We unpacked and then set about getting bathed. The bedroom was very warm but the bathroom was freezing as it didn’t have any heating, so I let Rachel go first to warm it up! She came back chuckling to herself. Everything had been good apart from the fact that there was no shower attachment so she had a bit of a battle to wash her hair, so almost top marks for the bathroom but not quite. It was my turn next and so I set the water running. It was a lovely white bath but the water came out grey. I thought perhaps it was just the contrast between the bath colour and the water or even the lighting, but it was exactly the same colour in the basin in our room. Fortunately we still had some water left in our Platypus’s for drinking. We rinsed through the bottom part of our zip off trousers and put them on the radiator and they were dry in no time. Ablutions done, we sat in the lounge for a while before going downstairs for some food.
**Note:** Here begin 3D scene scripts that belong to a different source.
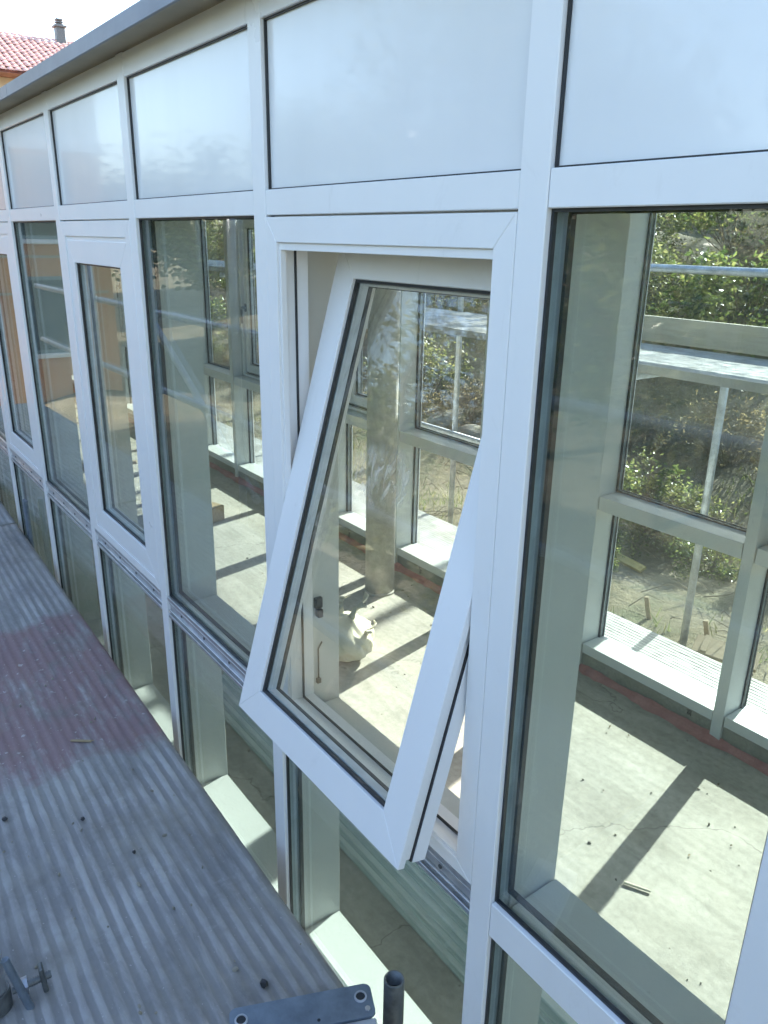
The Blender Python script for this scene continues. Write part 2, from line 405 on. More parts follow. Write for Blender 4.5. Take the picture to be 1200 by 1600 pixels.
# ================================================================ glazed facades
Z_SILL, Z_LT0, Z_LT1, Z_UT0, Z_UT1, Z_P1, Z_TOP = .15, .884, .962, 2.172, 2.222, 2.536, 2.595
HALF = .027
TILT = R(15.7)
def pane_set(name, root, x0, x1, z0, z1, Y, gmat, t0=.020, t1=.044):
    """glass pane with black gasket strips inside and outside"""
    bm = bmesh.new(); ya, yb = Y(t0), Y(t1)
    box(bm, x0 - .006, x1 + .006, ya, yb, z0 - .006, z1 + .006)
    p = obj(name, bm, gmat, root)
    bm = bmesh.new()
    frame(bm, x0, x1, z0, z1, .0045, min(Y(t0 - .009), Y(t0 - .0015)), max(Y(t0 - .009), Y(t0 - .0015)))
    frame(bm, x0, x1, z0, z1, .006, min(Y(t1 + .0015), Y(t1 + .012)), max(Y(t1 + .0015), Y(t1 + .012)))
    obj('gasket', bm, 'black', p)
    return p
def vent_sash(root, cx, zc, w, h, ysg, ypiv, tilt, gmat):
    """centre-pivot sash; its front lies towards -Y before it is turned"""
    bm = bmesh.new(); X, Zh = w / 2, h / 2
    frame(bm, -X, X, -Zh, Zh, .076, -.012, .004, .0012)          # outer flange
    frame(bm, -X + .009, X - .009, -Zh + .009, Zh - .009, .062, .0045, .022, .0008)
    frame(bm, -X + .004, X - .004, -Zh + .004, Zh - .004, .066, .0265, .058, .0012)   # inner flange
    s = obj('pivot_window', bm, 'white', root)
    bm = bmesh.new(); frame(bm, -X + .006, X - .006, -Zh + .006, Zh - .006, .064, .0222, .0262)
    obj('seal', bm, 'black', s)
    gx, gz = X - .076, Zh - .076
    bm = bmesh.new(); box(bm, -gx - .003, gx + .003, .006, .030, -gz - .003, gz + .003)
    obj('glass_pane', bm, gmat, s)
    bm = bmesh.new(); frame(bm, -gx, gx, -gz, gz, .0055, -.004, .0045); frame(bm, -gx, gx, -gz, gz, .007, .0315, .040)
    obj('gasket', bm, 'black', s)
    bm = bmesh.new(); frame(bm, -gx + .0004, gx - .0004, -gz + .0004, gz - .0004, .006, .0068, .0292); obj('spacer', bm, 'spacer', s)
    for sx in (-1, 1):
        bm = bmesh.new(); tube(bm, (sx * (X - .004), .028, 0), (sx * (X + .010), .028, 0), .011, 12); obj('pivot_hinge', bm, 'alu', s)
    s.location = (cx, ypiv, zc); s.rotation_euler = (tilt, 0, 0 if ysg > 0 else math.pi)
    return s
def facade(centres, vents, y0, sg, opened, gmat, gvent, label, bare=(), Z_UT0=Z_UT0, Z_UT1=Z_UT1):
    root = empty('glazed_facade', (0, 0, 0)); tag(root, label, 'facade')
    Y = lambda t: y0 + sg * t
    def b(bm, x0, x1, t0, t1, z0, z1, bev=.0015): return box(bm, x0, x1, Y(t0), Y(t1), z0, z1, bev)
    for c in centres:
        x = -c
        bm = bmesh.new(); b(bm, x - .025, x + .025, .0575, .186, .012, 2.652); 
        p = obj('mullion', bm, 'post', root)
        bm = bmesh.new(); b(bm, x - .021, x + .021, .0148, .0570, -.10, 2.60, 0); obj('core', bm, 'spacer', p)
        bm = bmesh.new(); b(bm, x - HALF, x + HALF, 0, .0145, -.12, Z_TOP + .002); obj('cover_cap', bm, 'white', p)
    for i in range(len(centres) - 1):
        # the bay between two mullions, clear width x0..x1
        x0, x1 = -centres[i + 1] + HALF, -centres[i] - HALF
        px0, px1 = x0 - .0015, x1 + .0015
        e = .0008
        for z0, z1 in ((Z_LT0, Z_LT1), (Z_UT0, Z_UT1), (Z_P1, Z_TOP), (.055, Z_SILL - .022)):
            bm = bmesh.new()
            if z0 == Z_LT0 and i in bare:
                # the cover cap is not clipped on yet: ribbed pressure plate with screws
                b(bm, x0 + e, x1 - e, .0112, .0145, z0, z1, 0)
                for q0, q1, tq in ((.000, .012, .002), (.020, .027, .005), (.050, .057, .005), (.064, .078, .001)): b(bm, x0 + e, x1 - e, tq, .0110, z0 + q0, z0 + q1, .001)
                p = obj('pressure_plate', bm, 'alu', root)
                for q in range(4):
                    bm = bmesh.new(); xx = x0 + .1 + (x1 - x0 - .2) * q / 3; tube(bm, (xx, Y(.0111), z0 + .0385), (xx, Y(.0085), z0 + .0385), .005, 8); obj('screw', bm, 'galvdark', p)
            else:
                b(bm, x0 + e, x1 - e, .0012, .0145, z0, z1); p = obj('transom', bm, 'white', root)
            if z0 < 2.5:
                bm = bmesh.new(); zz0, zz1 = (z0 + .004, z1 - .004)
                if sg > 0 and z0 == Z_LT0: zz0, zz1 = z0 - .022, z1 - .040
                if z0 < .1: zz0, zz1 = .098, Z_SILL
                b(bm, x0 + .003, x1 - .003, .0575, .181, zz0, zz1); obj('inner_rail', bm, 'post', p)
                bm = bmesh.new(); b(bm, x0 + .003, x1 - .003, .0150, .0570, zz0 + .004, zz1 - .006, 0); obj('core', bm, 'spacer', p)
        # spandrel
        bm = bmesh.new(); b(bm, x0 - .004, x1 + .004, .0155, .060, Z_UT1 - .004, Z_P1 + .004)
        p = obj('spandrel_panel', bm, 'panel', root)
        bm = bmesh.new(); frame(bm, x0 + .0005, x1 - .0005, Z_UT1 + .0005, Z_P1 - .0005, .0024, min(Y(.009), Y(.0150)), max(Y(.009), Y(.0150))); obj('gasket', bm, 'black', p)
        # lower pane
        pane_set('glass_pane', root, x0, x1, Z_SILL - .022, Z_LT0, Y, gmat)
        if vents(i):
            zb, zt = Z_LT1, Z_UT0
            bm = bmesh.new()
            ya, yb = sorted((Y(-.0005), Y(.020)))
            frame(bm, x0 + .0004, x1 - .0004, zb + .0012, zt - .004, .044, ya, yb, .0012, wt=.050, wb=.030)
            ya, yb = sorted((Y(.0060), Y(.0200)))
            frame(bm, x0 + .044, x1 - .044, zb + .031, zt - .054, .006, ya, yb, .0008, wt=.015, wb=.006)   # rebate
            ya, yb = sorted((Y(.0205), Y(.085)))
            frame(bm, x0 + .0005, x1 - .0005, zb + .0005, zt - .0005, .030, ya, yb, .0012, wt=.050, wb=.020)
            fr = obj('window_frame', bm, 'white', root)
            ya, yb = sorted((Y(.050), Y(.0545)))
            bm = bmesh.new(); frame(bm, x0 + .026, x1 - .026, zb + .017, zt - .046, .008, ya, yb)
            ya, yb = sorted((Y(.0208), Y(.0250)))
            frame(bm, x0 + .027, x1 - .027, zb + .017, zt - .046, .006, ya, yb); obj('seal', bm, 'black', fr)
            w = (x1 - x0) - 2 * .0475; z0, z1 = zb + .036, zt - .068
            tilt = -TILT if i == opened else 0
            if i == opened: z0 += .016; z1 += .034
            vent_sash(root, (x0 + x1) / 2, (z0 + z1) / 2, w, z1 - z0, sg, Y(.0215 if i == opened else .0145), tilt, gvent if i == opened else gmat)
        else:
            pane_set('glass_pane', root, x0, x1, Z_LT1, Z_UT0, Y, gmat)
    return root
near_c = [-1.288, -.490, .308] + [.807 + .798 * k for k in range(16)]
far_c = [1.50 + .806 * k for k in range(-4, 15)]
near = facade(near_c, lambda i: i % 2 == 1, .842, 1, 3, 'glass', 'glass_vent',
              'white aluminium curtain wall in the foreground with one pivot window tilted open', bare=range(3, 40))
farf = facade(far_c, lambda i: i % 2 == 1, 3.180, -1, None, 'glass_far', 'glass_far',
              'sunlit white window wall across the room, seen through the nearer glass', Z_UT0=2.33, Z_UT1=2.38)

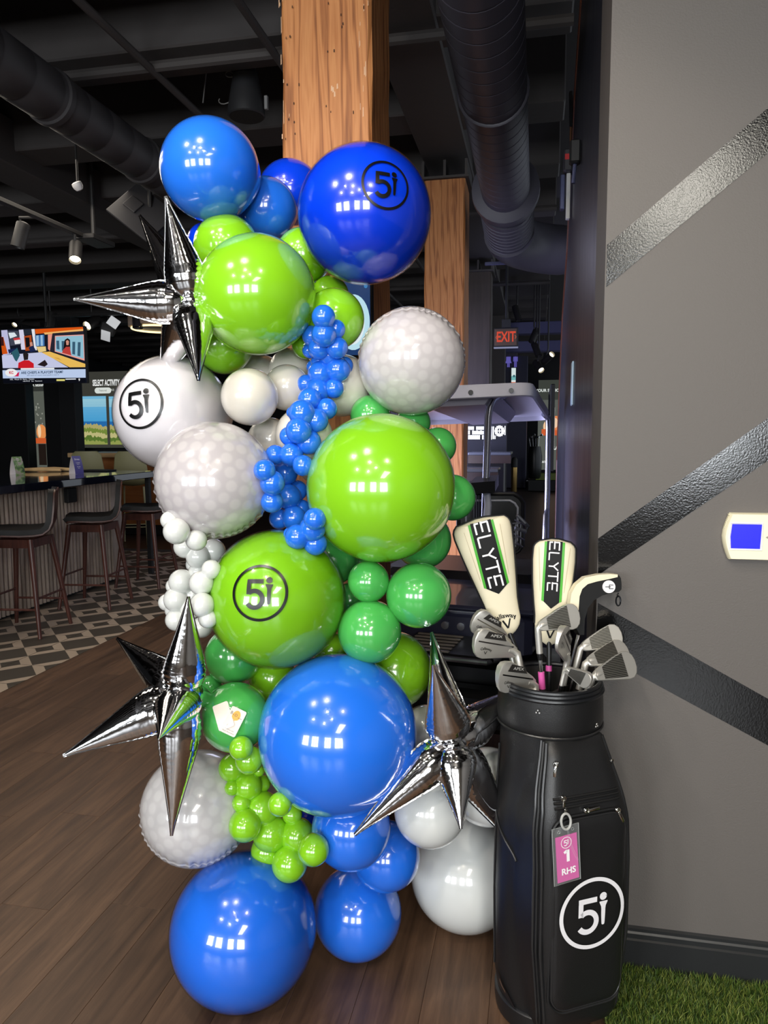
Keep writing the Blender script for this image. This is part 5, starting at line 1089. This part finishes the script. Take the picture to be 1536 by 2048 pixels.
# walls and columns at the far end
M_nav2 = mat('far_navy_paint', (40, 40, 66), .6); M_lila = mat('violet_lit_soffit', (88, 88, 132), .7)  # soffit base colour carries the violet light
def col(a, b, Y, z1, m, name, lab, z0=0, dep=.3, cat='column'):
    q0, q1 = at(a, 800, 1, Y), at(b, 800, 1, Y); return solo(MB().bbox((q0.x, Y, z0), (q1.x, Y+dep, z1), .01), name, m, lab, cat)
col(1008, 1054, 21.5, 4.1, M_nav2, 'restroom_wall', 'navy wall block carrying the violet restroom figures', 0, 1.2, 'wall')
col(980, 1009, 14, 4.1, mat('far_column_brown', (44, 38, 38), .6), 'far_column', 'dark brown column left of the restroom wall')
for za, zb, lab in ((646, 664, 'upper violet lit soffit beam right of the exit sign'), (684, 700, 'lower violet lit soffit beam right of the exit sign')):
    a, b = at(985, za, 1, 15), at(1150, zb, 1, 15); solo(MB().bbox((a.x, 15, b.z), (b.x, 15.3, a.z), .01), 'soffit_beam', M_lila, lab, 'beam')
M_vio = _em((112, 104, 200), .7)
for px, fem, lab in ((1017, 1, 'violet restroom figure with a dress on the navy wall'), (1031, 0, 'violet restroom figure with trousers on the navy wall')):
    q = at(px, 721, 1, 21.44); M = frame(q, (1, 0, 0), (0, 0, 1)); s = .185; m = MB(); B_ = lambda x0, y0, x1, y1: m.box((x0*s*.72, y0*s, 0), (x1*s*.72, y1*s, .03), M)
    B_(-.3, -.1, .3, .55); m.cyl(M@Vector((0, .78*s, 0)), M@Vector((0, .78*s, .03)), .2*s, n=16)
    for sg in (-1, 1): B_(sg*.4-.07, -.15, sg*.4+.07, .55); B_(sg*.15-.11, -1, sg*.15+.11, -.1)
    if fem: m.prism([(-.24*s, .3*s), (.24*s, .3*s), (.48*s, -.4*s), (-.48*s, -.4*s)], M, 0, .031)
    solo(m, 'restroom_figure', M_vio, lab, 'sign')
q0, q1 = at(1023, 736, 1, 21.44), at(1031, 790, 1, 21.44); t = thing('colour_strip_screen', 'tall thin bright poster screen below the restroom figures', 'screen', q1)
MB().box((q0.x, 21.44, q1.z), (q1.x, 21.499, q0.z)).build('case', M_black, t); p = Pic(frame(q0, (1, 0, 0), (0, 0, 1))); hh3 = q1.z-q0.z; ww = q1.x-q0.x
for a, b, c in ((0, .3, (220, 236, 236)), (.3, .45, (120, 190, 190)), (.45, .52, (226, 236, 236)), (.52, .68, (226, 120, 80)), (.68, .86, (240, 200, 90)), (.86, 1, (236, 240, 240))): p.rect(c, 0, hh3*b, ww, hh3*a)
p.disc((60, 110, 120), ww*.6, hh3*.3, ww*.3, ww*.3); p.done('picture', t)
# neon board and counters behind the cart
M_neon = _em((236, 240, 255), 2.6)
bq0, bq1 = at(925, 777, 1, 8.9), at(1013, 892, 1, 8.9); t = thing('neon_board', 'dark board with bright white blocky neon lettering behind the cart', 'sign', bq1)
MB().box((bq0.x, 8.9, .001), (bq1.x, 8.97, bq0.z)).build('board', M_dark, t)
m = MB(); r5 = random.Random(11)
G = lambda x, y: (lambda q: (q.x, q.z))(at(x, y, 1, 8.89))
def nb(x0, y0, x1, y1): a, b = G(x0, y1), G(x1, y0); m.box((a[0], 8.88, a[1]), (b[0], 8.899, b[1]))
for k in range(11): nb(936.6+k*4.2, 779+(k % 3 == 1), 939.9+k*4.2, 784.6)
for r_, (ya, yb) in enumerate(((853, 859.5), (861, 869), (870.5, 878.5))):
    for k in range(9):
        if (k+r_*2) % 7 == 3: continue
        nb(936.5+k*4, ya+(k*r_) % 2, 939.7+k*4, yb)
nb(981.5, 853, 984, 879); nb(985.5, 853, 988, 878); nb(989, 871, 991, 878); nb(1009, 852, 1011, 870)
for k in range(12):
    a = k*math.pi/6; q = G(999+7*math.cos(a), 862+8.5*math.sin(a)); m.box((q[0]-.014, 8.88, q[1]-.014), (q[0]+.014, 8.899, q[1]+.014))
nb(998.2, 857, 999.8, 867); nb(995, 861.2, 1003, 862.8)
tag(m.build('neon_lettering', M_neon, t), kind='stuff')
M_ctr = mat('counter_brown', (70, 50, 46), .35); M_ref = mat('glossy_counter_top', (120, 124, 130), .08)
for a, b, ya, yb, Y, lab in ((936, 1022, 895, 905, 8.25, 'upper reception ledge with a bright top beyond the cart'), (880, 996, 914, 938, 7.4, 'lower reception counter with a bright top beyond the cart')):
    q0, q1 = at(a, yb, 1, Y), at(b, yb, 1, Y); z1 = q0.z; t = thing('reception_counter', lab, 'counter', ((q0.x+q1.x)/2, Y, 0))
    MB().bbox((q0.x, Y, z1-.03), (q1.x, Y+.58, z1), .005).build('top', M_ref, t); MB().box((q0.x, Y-.001, z1-.12), (q1.x, Y+.02, z1-.031)).build('front_edge', M_ctr, t); MB().box((q0.x, Y+.03, 0), (q1.x-.08, Y+.58, z1-.031)).build('body', mat('counter_dark', (30, 27, 30), .6), t)
q0 = at(1028, 975, 1, 20); t = thing('waste_bin', 'brass cylinder bin with a black top by the restroom wall', 'bin', (q0.x, 20, 0))
MB().lathe([(.075, 0), (.08, .01), (.08, .66), (.07, .66)], (q0.x, 20, 0), n=20).build('brass_body', mat('brass', (176, 146, 90), .3, .9), t, True); MB().lathe([(.07, .661), (.085, .67), (.085, .86), (.05, .92), (.01, .93)], (q0.x, 20, 0), n=20).build('lid', M_black, t, True)
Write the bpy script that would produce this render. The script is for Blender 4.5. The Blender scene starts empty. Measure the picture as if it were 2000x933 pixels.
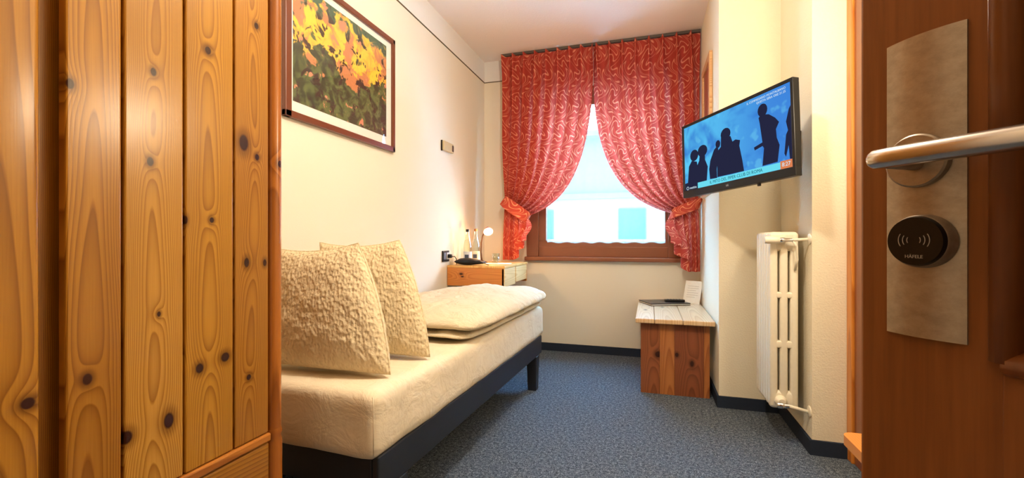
import bpy, bmesh, math, random
from mathutils import Vector, Matrix, noise
random.seed(7)
PI = math.pi
sc = bpy.context.scene
C = sc.collection

def srgb(r, g, b):
    f = lambda v: (v/255/12.92 if v/255 <= .04045 else ((v/255+.055)/1.055)**2.4)
    return (f(r), f(g), f(b), 1.0)

# ------------------------------------------------------------------ camera
THETA = math.atan(267/870)
cam_d = bpy.data.cameras.new('camera'); cam = bpy.data.objects.new('camera', cam_d); C.objects.link(cam)
cam_d.sensor_width = 36; cam_d.lens = 870/2000*36; cam_d.clip_start = .02
cam.location = (0, 0, 1.0); cam.rotation_euler = (PI/2, 0, THETA)
sc.camera = cam
# ------------------------------------------------------------------ world: pale blue overcast sky
w = bpy.data.worlds.new('world'); sc.world = w; w.use_nodes = True
bg = w.node_tree.nodes['Background']
bg.inputs[0].default_value = (0.25, 0.58, 1.0, 1); bg.inputs[1].default_value = 34.0
# ------------------------------------------------------------------ exposure
vs = sc.view_settings
vs.view_transform = 'Standard'; vs.look = 'None'; vs.gamma = 1; vs.exposure = 0.35; vs.use_curve_mapping = False
CEIL_W, SCONCE_W, HALL_W, DESK_W = 56, 14, 13, 4.0
sc.cycles.max_bounces = 7; sc.cycles.diffuse_bounces = 4; sc.cycles.glossy_bounces = 3; sc.cycles.transparent_max_bounces = 12
sc.cycles.caustics_reflective = False; sc.cycles.caustics_refractive = False

def lamp_light(name, loc, energy, col, radius, parent=None):
    l = bpy.data.lights.new(name, 'POINT'); l.energy = energy; l.color = col; l.shadow_soft_size = radius
    o = bpy.data.objects.new(name, l); C.objects.link(o); o.location = loc
    if parent: o.parent = parent
    return o

# ================================================================== helpers
class B:
    def __init__(s): s.bm = bmesh.new()
    def box(s, x0, x1, y0, y1, z0, z1, bev=0, seg=2, rot=None):
        r = bmesh.ops.create_cube(s.bm, size=1)['verts']
        cx, cy, cz = (x0+x1)/2, (y0+y1)/2, (z0+z1)/2
        for v in r:
            v.co = Vector((v.co.x*(x1-x0), v.co.y*(y1-y0), v.co.z*(z1-z0)))
        if bev:
            es = list({e for v in r for e in v.link_edges})
            q = bmesh.ops.bevel(s.bm, geom=es, offset=bev, segments=seg, affect='EDGES', profile=.5)
            r = list({v for f in q['faces'] for v in f.verts} | {v for v in r if v.is_valid})
        for v in r:
            if rot: v.co = rot @ v.co
            v.co += Vector((cx, cy, cz))
        return s
    def tube(s, pts, r, n=10, cap=True):
        pts = [Vector(p) for p in pts]; rings = []
        rr = r if isinstance(r, (list, tuple)) else [r]*len(pts)
        up = None
        for i, p in enumerate(pts):
            t = (pts[min(i+1, len(pts)-1)]-pts[max(i-1, 0)]).normalized()
            if up is None:
                up = t.orthogonal().normalized()
            up = (up - t*up.dot(t)).normalized()
            side = t.cross(up)
            rings.append([s.bm.verts.new(p + (up*math.cos(a)+side*math.sin(a))*rr[i]) for a in [2*PI*k/n for k in range(n)]])
        for a, b in zip(rings, rings[1:]):
            for k in range(n): s.bm.faces.new((a[k], a[(k+1) % n], b[(k+1) % n], b[k]))
        if cap:
            s.bm.faces.new(rings[0][::-1]); s.bm.faces.new(rings[-1])
        return s
    def lathe(s, prof, c=(0, 0, 0), n=24, M=None):
        rings = []
        for (r, z) in prof:
            ring = []
            for k in range(n):
                a = 2*PI*k/n; p = Vector((r*math.cos(a), r*math.sin(a), z))
                if M: p = M @ p
                ring.append(s.bm.verts.new(p+Vector(c)))
            rings.append(ring)
        for a, b in zip(rings, rings[1:]):
            for k in range(n): s.bm.faces.new((a[k], a[(k+1) % n], b[(k+1) % n], b[k]))
        if prof[0][0] > 1e-5: s.bm.faces.new(rings[0][::-1])
        if prof[-1][0] > 1e-5: s.bm.faces.new(rings[-1])
        bmesh.ops.remove_doubles(s.bm, verts=s.bm.verts, dist=1e-6)
        return s
    def prism(s, poly, z0, z1, bev=0):
        a = [s.bm.verts.new((x, y, z0)) for x, y in poly]; b = [s.bm.verts.new((x, y, z1)) for x, y in poly]
        n = len(poly)
        s.bm.faces.new(a[::-1]); s.bm.faces.new(b)
        for k in range(n): s.bm.faces.new((a[k], a[(k+1) % n], b[(k+1) % n], b[k]))
        return s
    def grid(s, fn, nu, nv, uv=None, closeu=False):
        vs_ = [[s.bm.verts.new(fn(i/nu, j/nv)) for j in range(nv+1)] for i in range(nu+1)]
        lay = s.bm.loops.layers.uv.verify() if uv else None
        for i in range(nu):
            for j in range(nv):
                f = s.bm.faces.new((vs_[i][j], vs_[i+1][j], vs_[i+1][j+1], vs_[i][j+1]))
                if uv:
                    for l, (a, b) in zip(f.loops, ((i, j), (i+1, j), (i+1, j+1), (i, j+1))):
                        l[lay].uv = uv(a/nu, b/nv)
        return s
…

The food was good and reasonably priced. I had expected it to be expensive as there was nowhere else for miles in each direction, so it was a pleasant surprise. There was another couple in the bar who came in drenched, as the heavens had opened up once again. They were unsure what to do, whether to carry on to Dent, 5 miles away or not. She was in better shape than he was, as he had quite a pronounced limp which looked like a pulled muscle by the way he was hobbling. They ordered some food which they ate quite quickly before deciding to carry on. It was well after 8pm when they left, there was no way they would get to Dent in daylight. Keen or fools? I know which way I would have voted. Another couple came in who were friends of the owners and so there was a bit of banter flying about. Also there was a farmer that came in and ordered two meals. I expected at some point someone else would turn up but they didn’t. The owner who was in the kitchen cooking the meals, then came out with them covered in foil. The farmer then drained his pint and then left, taking the two meals with him, home one would assume.

We settled up and then went back to our room and as there was nothing else to do, there was no television, we went to bed.